Su "l'Espresso" nei primi anni Ottanta la
rubrica di suggerimenti per brevi puntate nella provincia italiana
(Viaggio a) ebbe curatori di
grande qualità. Uno di loro fu Pietro Chiara, grande narratore dei
luoghi. E' suo questo pezzo su una amena località del lago
Maggiore con la storia di un beato mai canonizzato. (S.L.L.)
Fra Reno e Arolo, due
paesetti sulla sponda lombarda del lago Maggiore, la costa si erge a
strapiombo sulle acque per un tratto di poco più d'un chilometro,
presentando al navigante che sale o scende il bacino verbanese una
fronte rocciosa, che senza offrire un minimo di riva, scende a picco
fino al suo basamento, collocato a 350 metri di profondità.
Un simile accidente
geologico ha dato luogo a due miracoli: uno naturale costituito dal
romantico aspetto di quella costiera rocciosa e incorniciata di
verde, e l'altro soprannaturale, che è subito narrato. Lungo gli
oscuri anni dell'XI secolo, un mercante lombardo che traversava il
lago in barca tornando dal Piemonte, sorpreso sul far della notte da
una grande burrasca, dovette far naufragio su quelle rocce.

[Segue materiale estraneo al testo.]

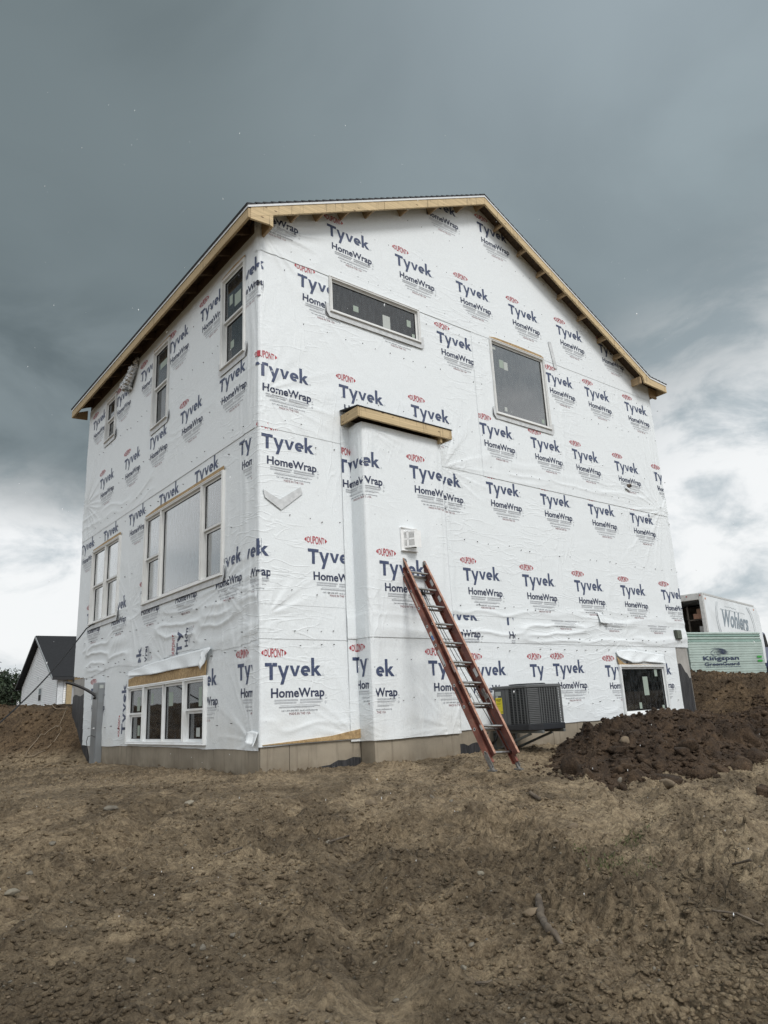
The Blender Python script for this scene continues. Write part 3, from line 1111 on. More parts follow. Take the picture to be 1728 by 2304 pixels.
sheet('C1', 'C', CX0 - 0.17, CX1 + CD + CD, 0.315, 1.70, 0.016, [], jag=0.03)
sheet('C2', 'C', CX0 - 0.18, CX1 + CD + CD, 1.62, 4.655, 0.026, [])
sheet('L1', 'L', 0.01, 6.98, 0.30, 1.66, 0.004, hL, lambda uu, zz: (uu < 6.86 + 0.10 * zz), jag=0.05)
sheet('L2', 'L', 0.01, 7.72, 1.55, 4.47, 0.011, hL, lambda uu, zz: (zz > 1.60 - 0.05 * np.sin(uu * 2.1)), jag=0.0)
sheet('L3', 'L', 3.88, 7.72, 4.40, 7.42, 0.017, hL)
sheet('L4', 'L', 0.01, 3.93, 4.40, 7.42, 0.021, hL)

# ---------------------------------------------------------------- the print
def text_mesh(body, width, height=None, bold=0.0, res=3, space=1.0):
    cu = bpy.data.curves.new('txt', 'FONT')
    cu.body = body
    cu.size = 1.0
    cu.resolution_u = res
    cu.offset = bold
    cu.space_character = space
    ob = bpy.data.objects.new('txt', cu)
    COL.objects.link(ob)
    dg = bpy.context.evaluated_depsgraph_get()
    me = bpy.data.meshes.new_from_object(ob.evaluated_get(dg))
    V = np.empty(len(me.vertices) * 3)
    me.vertices.foreach_get('co', V)
    V = V.reshape(-1, 3)[:, :2]
    F = [tuple(p.vertices) for p in me.polygons]
    bpy.data.objects.remove(ob)
    bpy.data.curves.remove(cu)
    bpy.data.meshes.remove(me)
    x0, x1 = V[:, 0].min(), V[:, 0].max()
    s_ = width / (x1 - x0)
    V = V.copy()
    V[:, 0] = (V[:, 0] - x0) * s_
    cap = 0.70
    V[:, 1] *= (height / cap) if height else s_
    return V, F


def ring(cx, cy, rx, ry, t, n=18, a0=0, a1=2 * PI):
    V, F = [], []
    for i in range(n + 1):
        a = a0 + (a1 - a0) * i / n
        V += [(cx + rx * math.cos(a), cy + ry * math.sin(a)), (cx + (rx - t) * math.cos(a), cy + (ry - t) * math.sin(a))]
    for i in range(n):
        F.append((2 * i, 2 * i + 2, 2 * i + 3, 2 * i + 1))
    return V, F


LV, LF, LM = [], [], []


def ladd(V, F, mi):
    o = len(LV)
    LV.extend([(float(a), float(b)) for a, b in V])
    for q in F:
        # consistent winding (counter-clockwise)
        A = sum(V[q[i]][0] * V[q[(i + 1) % len(q)]][1] - V[q[(i + 1) % len(q)]][0] * V[q[i]][1] for i in range(len(q)))
        q2 = tuple(i + o for i in q)
        LF.append(q2 if A > 0 else tuple(reversed(q2)))
        LM.append(mi)


def lpoly(pts, mi):
    ladd(pts, [tuple(range(len(pts)))], mi)


# large word, drawn as outlines
lpoly([(0, 0), (0, -0.044), (0.063, -0.044), (0.063, -0.205), (0.109, -0.205), (0.109, -0.044), (0.170, -0.044), (0.170, 0)], 0)
lpoly([(0.178, -0.032), (0.222, -0.032), (0.262, -0.130), (0.298, -0.032), (0.341, -0.032), (0.258, -0.262), (0.213, -0.262), (0.240, -0.185)], 0)
lpoly([(0.350, -0.032), (0.394, -0.032), (0.427, -0.122), (0.460, -0.032), (0.503, -0.032), (0.448, -0.163), (0.405, -0.163)], 0)
V_, F_ = ring(0.582, -0.097, 0.070, 0.066, 0.040, 18, 0.0, 2 * PI * 0.86)
V_ = [(a, b) for a, b in V_]
ladd(V_, F_, 0)
lpoly([(0.549, -0.112), (0.549, -0.086), (0.611, -0.086), (0.611, -0.098), (0.652, -0.098), (0.652, -0.112)], 0)
lpoly([(0.668, 0.064), (0.713, 0.064), (0.713, -0.070), (0.752, -0.032), (0.806, -0.032), (0.752, -0.085), (0.822, -0.160), (0.764, -0.160), (0.713, -0.104), (0.713, -0.160), (0.668, -0.160)], 0)
V_, F_ = ring(0.846, -0.148, 0.014, 0.014, 0.004, 10)
ladd(V_, F_, 3)
# second word
V_, F_ = text_mesh('HomeWrap', 0.775, 0.108, 0.026, 3)
ladd([(a + 0.082, b - 0.414) for a, b in V_], F_, 1)
V_, F_ = ring(0.874, -0.405, 0.012, 0.012, 0.004, 10)
ladd(V_, F_, 3)
# the oval mark
V_, F_ = text_mesh('DUPONT', 0.272, 1.0, 0.016, 2, 0.98)
mid = 0.5
out = []
for a, b in V_:
    t_ = (a - 0.136) / 0.136
    hh = 0.112 * (1 - 0.36 * t_ * t_)
    out.append((a - 0.006, 0.122 + (b - 0.5) * hh))
ladd(out, F_, 2)
for sg, cx in ((-1, -0.016), (1, 0.276)):
    lpoly([(cx, 0.155), (cx + sg * 0.022, 0.138), (cx + sg * 0.034, 0.122), (cx + sg * 0.022, 0.106), (cx, 0.090)][::-sg], 2)
# paragraph lines, too small to read
for (a, b, zz, hh) in ((0.13, 0.465, -0.447, 0.006), (0.13, 0.465, -0.459, 0.006), (0.49, 0.825, -0.447, 0.006), (0.49, 0.825, -0.459, 0.006),
                       (0.13, 0.44, -0.478, 0.006), (0.13, 0.44, -0.490, 0.005), (0.49, 0.825, -0.478, 0.006), (0.49, 0.80, -0.490, 0.005), (0.21, 0.75, -0.512, 0.003)):
    lpoly([(a, zz), (b, zz), (b, zz + hh), (a, zz + hh)], 3)
for (a, b, zz, hh) in ((0.19, 0.78, -0.530, 0.0035), (0.19, 0.70, -0.541, 0.003), (0.865, 0.895, -0.442, 0.005)):
    lpoly([(a, zz), (b, zz), (b, zz + hh), (a, zz + hh)], 4)
V_, F_ = ring(0.870, -0.490, 0.013, 0.019, 0.004, 4)
ladd(V_, F_, 4)
V_, F_ = text_mesh('Call 1-800-448-9835  tyvek.com/homewrap', 0.53, 0.021, 0.006, 1)
ladd([(a + 0.222, b - 0.586) for a, b in V_], F_, 4)
V_, F_ = text_mesh('MADE IN THE USA', 0.306, 0.030, 0.0, 1)
ladd([(a + 0.337, b - 0.627) for a, b in V_], F_, 5)
M_redd = wrap_mat('print dark red', (0.20, 0.045, 0.06), 0.5, 0.1)
PRINT = [M_navy, M_navy2, M_red, M_grey, M_dk, M_redd]

base = bmesh.new()
bv = [base.verts.new((a, b, 0)) for a, b in LV]
base.verts.ensure_lookup_table()
for q, mi in zip(LF, LM):
    try:
        fc = base.faces.new([bv[i] for i in q])
        fc.material_index = mi
    except ValueError:
        pass
base.normal_update()
bmesh.ops.triangulate(base, faces=[fc for fc in base.faces if len(fc.verts) > 4])
for k in range(-2, 25):
    bmesh.ops.bisect_plane(base, geom=base.verts[:] + base.edges[:] + base.faces[:], plane_co=(k * 0.04 + 0.001, 0, 0), plane_no=(1, 0, 0))
for k in range(-17, 6):
    bmesh.ops.bisect_plane(base, geom=base.verts[:] + base.edges[:] + base.faces[:], plane_co=(0, k * 0.04 + 0.001, 0), plane_no=(0, 1, 0))
base_me = bpy.data.meshes.new('print_base')
base.to_mesh(base_me)
base.free()


def logo(key, ut, zt, rot=False, clip=None):
    """ut: wall coordinate of the T's upper left corner (x, y or unrolled u)"""
    o_, side, ua, ub, za, zb, proud, holes, cut = SHEETS[key]
    bm = bmesh.new()
    bm.from_mesh(base_me)
    sgn = -1 if side == 'L' else 1
    for v in bm.verts:
        a, b = v.co.x, v.co.y
        if rot:
            a, b = -b, a
        v.co = (ut + sgn * a, zt + b, 0)
    lim = [max(ua, -9), ub, za, zb]
    if side in 'RL' and ua <= 0.011:
        lim[0] = -0.35
    if clip:
        lim = [max(lim[0], clip[0]), min(lim[1], clip[1]), max(lim[2], clip[2]), min(lim[3], clip[3])]
    for co, no in (((lim[0], 0, 0), (-1, 0, 0)), ((lim[1], 0, 0), (1, 0, 0)), ((0, lim[2], 0), (0, -1, 0)), ((0, lim[3], 0), (0, 1, 0))):
        bmesh.ops.bisect_plane(bm, geom=bm.verts[:] + bm.edges[:] + bm.faces[:], plane_co=co, plane_no=no, clear_outer=True)
    cuts = [h for h in holes if h[0] < max(v.co.x for v in bm.verts) and h[1] > min(v.co.x for v in bm.verts)] if bm.verts else []
    for h in cuts:
        h2 = (h[0] - 0.004, h[1] + 0.004, h[2] - 0.004, h[3] + 0.004)
        for co, no in (((h2[0], 0, 0), (1, 0, 0)), ((h2[1], 0, 0), (1, 0, 0)), ((0, h2[2], 0), (0, 1, 0)), ((0, h2[3], 0), (0, 1, 0))):
            bmesh.ops.bisect_plane(bm, geom=bm.verts[:] + bm.edges[:] + bm.faces[:], plane_co=co, plane_no=no)
        dead = [fc for fc in bm.faces if h2[0] < fc.calc_center_median().x < h2[1] and h2[2] < fc.calc_center_median().y < h2[3]]
        bmesh.ops.delete(bm, geom=dead, context='FACES')
    if side in 'RC' and bm.faces:
        dead = [fc for fc in bm.faces if (side == 'R' and fc.calc_center_median().y > roof_under(min(max(fc.calc_center_median().x, 0), HX)))]
        bmesh.ops.delete(bm, geom=dead, context='FACES')
    if len(bm.faces) < 4:
        bm.free()
        return
    P = np.array([(v.co.x, v.co.y) for v in bm.verts])
    H = crease(side, P[:, 0], P[:, 1]) + proud
    if side != 'C':
        k = sstep(-0.05, 0.04, P[:, 0])
        H = H * k + (proud + 0.006) * (1 - k)
        H = np.where((side == 'L') & (P[:, 0] < 0.09), np.maximum(H, 0.030), H)
        H = np.where((side == 'R') & (P[:, 0] < 0.0), np.maximum(H, 0.030), H)
    else:
        H = np.where((P[:, 0] < CX0 + CD + 0.03) & (P[:, 0] > CX0 + CD - 0.03), proud, H)
    X, Y, Z = surf(side, P[:, 0], P[:, 1], H + 0.0032)
    for v, x, y, z in zip(bm.verts, X, Y, Z):
        v.co = (x, y, z)
    if side == 'L':
        pass
    me = bpy.data.meshes.new('printed_logo')
    bm.to_mesh(me)
    bm.free()
    for m in PRINT:
        me.materials.append(m)
    me.polygons.foreach_set('use_smooth', [True] * len(me.polygons))
    ob = bpy.data.objects.new('printed_logo', me)
    COL.objects.link(ob)
    ob.parent = o_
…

Abbrancato a un pietrone, gli riuscì di strapparsi all'abbraccio
mortale delle onde e di ricoverarsi in una grotta. Rannicchiato in
quell'antro, gli apparve la sua vita passata di poco scrupoloso uomo
d'affari e di incallito peccatore, con lo spauracchio dell'inferno al
quale era per il momento scampato. Prima di giorno aveva deciso: in
quel luogo sarebbe rimasto fino alla morte, in qualità di eremita.
Sopra un largo scalino a metà del dirupo si costruì una Porziuncola
e visse in penitenza, nutrito scarsamente dai pescatori di passaggio.
Era, quel mercante, colui che fu poi venerato come il Beato Alberto
Besozzi, benché il suo nome non sia regolarmente iscritto fra quello
dei beati e dei santi.
Il luogo, Santa Caterina
del Sasso, fra i più incantevoli e selvaggi del lago Maggiore, è
raggiungibile da Sesto Calende per la strada costiera orientale o per
via d'acqua. Le costruzioni, che comprendono l'antica chiesa con la
mummia del Beato, un conventino gotico e una minuscola osteria
librata col suo portichetto rinascimentale sopra le acque, sono state
di recente restaurate e rese nuovamente frequentabili, dopo aver
pericolato per anni sopra l'abisso, tanto la roccia, ora armata di
ferro e di cemento, si era fatta friabile. Ora vi si può scendere o
salire senza pericolo, si può sostare sui passaggi dalla chiesa al
convento o sotto il portichetto, dal quale l'occhio spazia su tutto
il bacino centrale del Verbano, mostrando le isole Borromee che
galleggiano verdissime nell'azzurro e la bianca catena del Sempione
dove la Valle d'Ossola sfocia col suo fiume nel lago.